DO THIS :: A single run of lines is to be printed exactly: starting at the line with "Recreate this scene" and ending at the line with "COL = scene.collection", both included. Leave the pictures out.

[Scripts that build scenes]
------------------------

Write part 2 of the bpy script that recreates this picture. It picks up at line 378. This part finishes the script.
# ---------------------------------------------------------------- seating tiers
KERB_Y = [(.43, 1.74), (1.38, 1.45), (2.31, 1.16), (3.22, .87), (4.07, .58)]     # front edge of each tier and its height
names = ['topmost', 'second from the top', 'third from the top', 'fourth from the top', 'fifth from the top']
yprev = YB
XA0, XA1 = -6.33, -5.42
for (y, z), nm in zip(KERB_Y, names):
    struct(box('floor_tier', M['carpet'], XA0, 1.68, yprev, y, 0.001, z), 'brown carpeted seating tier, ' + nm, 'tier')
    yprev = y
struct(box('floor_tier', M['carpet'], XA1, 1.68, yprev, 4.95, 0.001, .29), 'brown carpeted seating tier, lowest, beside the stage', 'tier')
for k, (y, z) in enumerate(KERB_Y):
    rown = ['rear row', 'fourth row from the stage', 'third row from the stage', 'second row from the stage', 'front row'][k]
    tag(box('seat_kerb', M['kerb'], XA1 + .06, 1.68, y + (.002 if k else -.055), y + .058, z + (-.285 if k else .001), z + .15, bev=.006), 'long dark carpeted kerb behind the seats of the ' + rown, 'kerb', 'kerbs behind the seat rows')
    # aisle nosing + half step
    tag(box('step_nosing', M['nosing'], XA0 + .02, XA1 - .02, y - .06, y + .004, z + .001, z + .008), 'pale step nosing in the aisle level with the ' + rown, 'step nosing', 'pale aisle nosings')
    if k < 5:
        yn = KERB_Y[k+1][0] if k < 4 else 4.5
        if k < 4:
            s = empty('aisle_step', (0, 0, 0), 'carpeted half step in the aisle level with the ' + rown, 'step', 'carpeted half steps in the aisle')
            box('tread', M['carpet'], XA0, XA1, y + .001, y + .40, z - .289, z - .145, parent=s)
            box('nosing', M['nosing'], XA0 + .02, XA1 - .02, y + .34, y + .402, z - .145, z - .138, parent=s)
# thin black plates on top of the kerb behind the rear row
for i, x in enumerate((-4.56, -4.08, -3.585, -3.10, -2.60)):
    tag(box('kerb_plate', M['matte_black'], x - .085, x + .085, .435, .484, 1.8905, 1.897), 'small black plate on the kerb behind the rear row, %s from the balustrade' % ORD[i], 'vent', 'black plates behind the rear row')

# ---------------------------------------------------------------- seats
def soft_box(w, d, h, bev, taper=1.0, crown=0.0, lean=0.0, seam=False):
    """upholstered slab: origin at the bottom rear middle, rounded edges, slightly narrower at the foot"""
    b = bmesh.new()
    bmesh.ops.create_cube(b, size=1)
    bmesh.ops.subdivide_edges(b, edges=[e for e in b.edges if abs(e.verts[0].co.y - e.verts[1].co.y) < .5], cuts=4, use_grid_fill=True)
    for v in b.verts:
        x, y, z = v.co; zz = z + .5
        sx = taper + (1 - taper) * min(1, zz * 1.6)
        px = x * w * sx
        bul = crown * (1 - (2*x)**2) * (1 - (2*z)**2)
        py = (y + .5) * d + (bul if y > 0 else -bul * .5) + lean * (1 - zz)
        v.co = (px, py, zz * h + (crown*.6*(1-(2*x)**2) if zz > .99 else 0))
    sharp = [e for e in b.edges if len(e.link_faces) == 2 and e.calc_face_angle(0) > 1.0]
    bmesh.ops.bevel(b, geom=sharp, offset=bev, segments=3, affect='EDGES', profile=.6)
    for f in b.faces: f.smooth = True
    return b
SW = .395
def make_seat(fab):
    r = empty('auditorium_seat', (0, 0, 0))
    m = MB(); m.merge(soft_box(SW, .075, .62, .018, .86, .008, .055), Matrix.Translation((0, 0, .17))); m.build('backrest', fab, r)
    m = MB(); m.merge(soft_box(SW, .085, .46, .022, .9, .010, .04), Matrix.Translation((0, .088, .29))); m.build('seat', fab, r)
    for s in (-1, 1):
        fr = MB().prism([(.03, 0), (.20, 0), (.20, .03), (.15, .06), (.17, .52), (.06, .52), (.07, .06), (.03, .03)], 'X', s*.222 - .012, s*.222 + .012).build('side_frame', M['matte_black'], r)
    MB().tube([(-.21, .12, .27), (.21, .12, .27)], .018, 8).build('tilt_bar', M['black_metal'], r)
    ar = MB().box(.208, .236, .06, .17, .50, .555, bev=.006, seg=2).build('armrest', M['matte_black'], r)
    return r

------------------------

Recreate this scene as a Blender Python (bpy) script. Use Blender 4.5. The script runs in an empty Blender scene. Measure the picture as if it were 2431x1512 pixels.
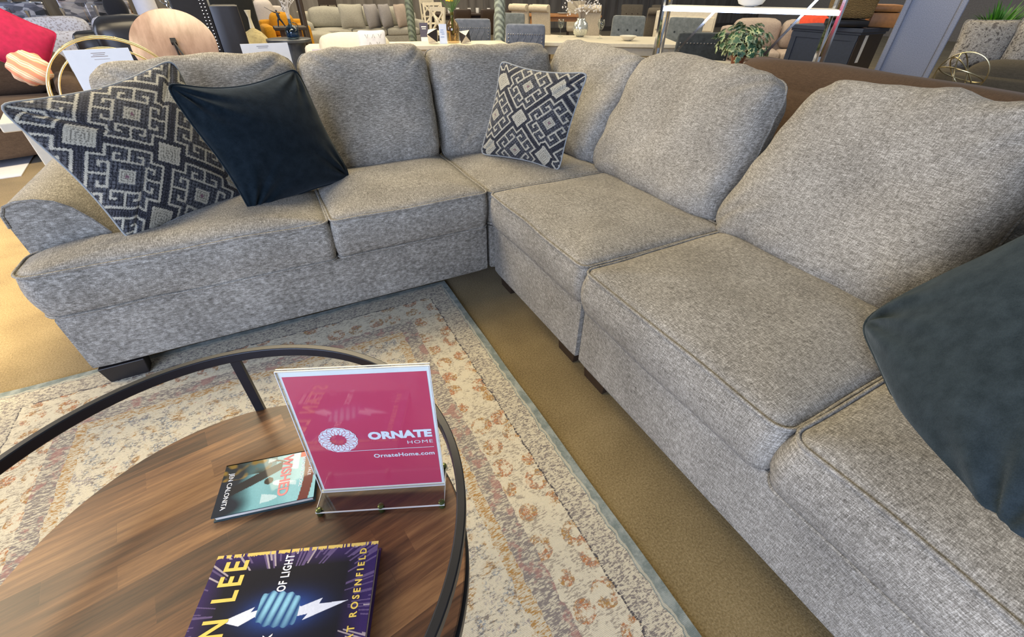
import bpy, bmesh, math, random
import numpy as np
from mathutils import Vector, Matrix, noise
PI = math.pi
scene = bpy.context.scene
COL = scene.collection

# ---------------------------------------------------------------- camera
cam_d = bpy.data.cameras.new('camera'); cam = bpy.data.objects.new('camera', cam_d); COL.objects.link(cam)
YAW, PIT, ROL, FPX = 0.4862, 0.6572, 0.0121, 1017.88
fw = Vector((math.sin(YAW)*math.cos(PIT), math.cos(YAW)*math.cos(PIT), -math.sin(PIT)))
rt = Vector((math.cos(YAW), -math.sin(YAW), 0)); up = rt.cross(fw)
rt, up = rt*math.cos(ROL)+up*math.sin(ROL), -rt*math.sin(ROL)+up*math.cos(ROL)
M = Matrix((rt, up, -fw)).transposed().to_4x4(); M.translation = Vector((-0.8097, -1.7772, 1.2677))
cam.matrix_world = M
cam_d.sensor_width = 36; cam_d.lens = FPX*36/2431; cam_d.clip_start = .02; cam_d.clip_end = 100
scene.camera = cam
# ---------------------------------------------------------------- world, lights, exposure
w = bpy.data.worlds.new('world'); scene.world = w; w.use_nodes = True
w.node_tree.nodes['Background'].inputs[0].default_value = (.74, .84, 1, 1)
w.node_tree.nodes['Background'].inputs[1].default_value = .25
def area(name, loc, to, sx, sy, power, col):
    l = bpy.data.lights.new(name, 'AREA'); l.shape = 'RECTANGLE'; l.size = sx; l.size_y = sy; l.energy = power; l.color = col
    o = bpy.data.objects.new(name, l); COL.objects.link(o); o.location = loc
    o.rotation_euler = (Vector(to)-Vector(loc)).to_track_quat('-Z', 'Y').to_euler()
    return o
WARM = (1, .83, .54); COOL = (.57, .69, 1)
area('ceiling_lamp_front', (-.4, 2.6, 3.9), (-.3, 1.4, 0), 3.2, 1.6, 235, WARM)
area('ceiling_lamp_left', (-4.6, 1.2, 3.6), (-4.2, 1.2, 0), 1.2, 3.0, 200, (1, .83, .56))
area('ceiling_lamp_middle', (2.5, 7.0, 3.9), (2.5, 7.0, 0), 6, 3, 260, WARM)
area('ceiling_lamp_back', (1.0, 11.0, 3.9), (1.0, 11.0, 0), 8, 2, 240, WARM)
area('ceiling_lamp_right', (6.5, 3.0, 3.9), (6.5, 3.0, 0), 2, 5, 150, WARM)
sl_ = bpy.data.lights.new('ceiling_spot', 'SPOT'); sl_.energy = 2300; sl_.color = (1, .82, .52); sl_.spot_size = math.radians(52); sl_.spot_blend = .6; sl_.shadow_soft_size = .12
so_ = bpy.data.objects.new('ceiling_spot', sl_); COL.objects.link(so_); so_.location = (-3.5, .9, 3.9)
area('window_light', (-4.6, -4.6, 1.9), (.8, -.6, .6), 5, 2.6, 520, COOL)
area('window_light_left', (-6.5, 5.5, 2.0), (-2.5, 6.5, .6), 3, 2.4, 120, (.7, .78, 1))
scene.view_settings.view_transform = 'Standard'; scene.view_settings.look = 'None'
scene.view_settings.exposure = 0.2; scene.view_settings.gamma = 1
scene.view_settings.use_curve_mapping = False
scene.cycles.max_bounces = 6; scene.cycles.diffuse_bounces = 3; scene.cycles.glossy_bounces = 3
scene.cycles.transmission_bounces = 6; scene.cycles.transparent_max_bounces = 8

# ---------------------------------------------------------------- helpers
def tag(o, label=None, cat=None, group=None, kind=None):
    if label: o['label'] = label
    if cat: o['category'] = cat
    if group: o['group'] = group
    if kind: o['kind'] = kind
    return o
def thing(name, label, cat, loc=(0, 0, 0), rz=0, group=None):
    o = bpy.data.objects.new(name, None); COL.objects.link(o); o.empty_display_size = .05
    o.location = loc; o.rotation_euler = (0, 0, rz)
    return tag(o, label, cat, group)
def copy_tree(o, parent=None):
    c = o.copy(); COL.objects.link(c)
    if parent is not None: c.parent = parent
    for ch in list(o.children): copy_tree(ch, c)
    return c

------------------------

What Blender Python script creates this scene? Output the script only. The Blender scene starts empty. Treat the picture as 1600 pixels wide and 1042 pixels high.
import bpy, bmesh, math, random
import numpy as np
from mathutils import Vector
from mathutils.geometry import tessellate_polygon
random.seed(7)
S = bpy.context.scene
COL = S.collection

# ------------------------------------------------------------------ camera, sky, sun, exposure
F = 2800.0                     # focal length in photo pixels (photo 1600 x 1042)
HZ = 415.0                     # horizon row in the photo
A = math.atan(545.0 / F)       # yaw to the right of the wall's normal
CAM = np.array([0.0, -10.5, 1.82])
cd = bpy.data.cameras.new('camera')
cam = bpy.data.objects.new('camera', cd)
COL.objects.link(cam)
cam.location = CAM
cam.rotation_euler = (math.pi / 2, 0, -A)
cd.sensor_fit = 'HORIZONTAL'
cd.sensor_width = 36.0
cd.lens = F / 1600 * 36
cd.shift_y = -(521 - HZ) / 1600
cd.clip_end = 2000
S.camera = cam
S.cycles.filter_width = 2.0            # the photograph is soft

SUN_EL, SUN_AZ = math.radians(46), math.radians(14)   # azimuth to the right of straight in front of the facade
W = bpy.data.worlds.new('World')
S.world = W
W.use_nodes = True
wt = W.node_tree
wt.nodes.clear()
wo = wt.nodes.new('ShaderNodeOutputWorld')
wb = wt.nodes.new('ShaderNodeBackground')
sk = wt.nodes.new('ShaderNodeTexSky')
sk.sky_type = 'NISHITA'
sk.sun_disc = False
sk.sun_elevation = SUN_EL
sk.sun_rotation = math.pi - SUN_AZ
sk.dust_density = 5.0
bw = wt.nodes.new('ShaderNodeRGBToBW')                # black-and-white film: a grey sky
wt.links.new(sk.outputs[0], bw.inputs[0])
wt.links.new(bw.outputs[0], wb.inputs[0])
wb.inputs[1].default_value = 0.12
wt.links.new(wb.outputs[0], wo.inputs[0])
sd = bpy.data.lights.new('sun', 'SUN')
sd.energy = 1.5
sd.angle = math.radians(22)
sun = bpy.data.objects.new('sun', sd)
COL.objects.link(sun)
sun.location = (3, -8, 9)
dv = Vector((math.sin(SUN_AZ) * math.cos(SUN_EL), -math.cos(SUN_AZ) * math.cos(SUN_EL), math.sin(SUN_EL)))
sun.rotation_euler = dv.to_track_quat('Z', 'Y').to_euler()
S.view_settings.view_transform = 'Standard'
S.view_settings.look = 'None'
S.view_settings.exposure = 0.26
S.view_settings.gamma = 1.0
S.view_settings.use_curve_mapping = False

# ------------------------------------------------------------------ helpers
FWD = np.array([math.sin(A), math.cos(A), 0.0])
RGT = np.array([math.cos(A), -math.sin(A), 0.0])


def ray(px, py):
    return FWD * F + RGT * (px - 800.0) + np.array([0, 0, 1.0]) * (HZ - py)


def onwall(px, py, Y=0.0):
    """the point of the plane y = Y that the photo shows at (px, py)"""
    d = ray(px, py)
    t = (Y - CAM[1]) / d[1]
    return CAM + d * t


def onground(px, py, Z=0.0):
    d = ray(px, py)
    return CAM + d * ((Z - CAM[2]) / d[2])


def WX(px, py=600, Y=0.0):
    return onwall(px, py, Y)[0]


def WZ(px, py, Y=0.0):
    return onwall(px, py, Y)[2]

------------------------

EXERCISE ANSWER ::
Recreate this scene as a Blender Python (bpy) script. Use Blender 4.5. The script runs in an empty Blender scene. Measure the picture as if it were 2431x1512 pixels.
import bpy, bmesh, math, random
import numpy as np
from mathutils import Vector, Matrix, noise
PI = math.pi
scene = bpy.context.scene
COL = scene.collection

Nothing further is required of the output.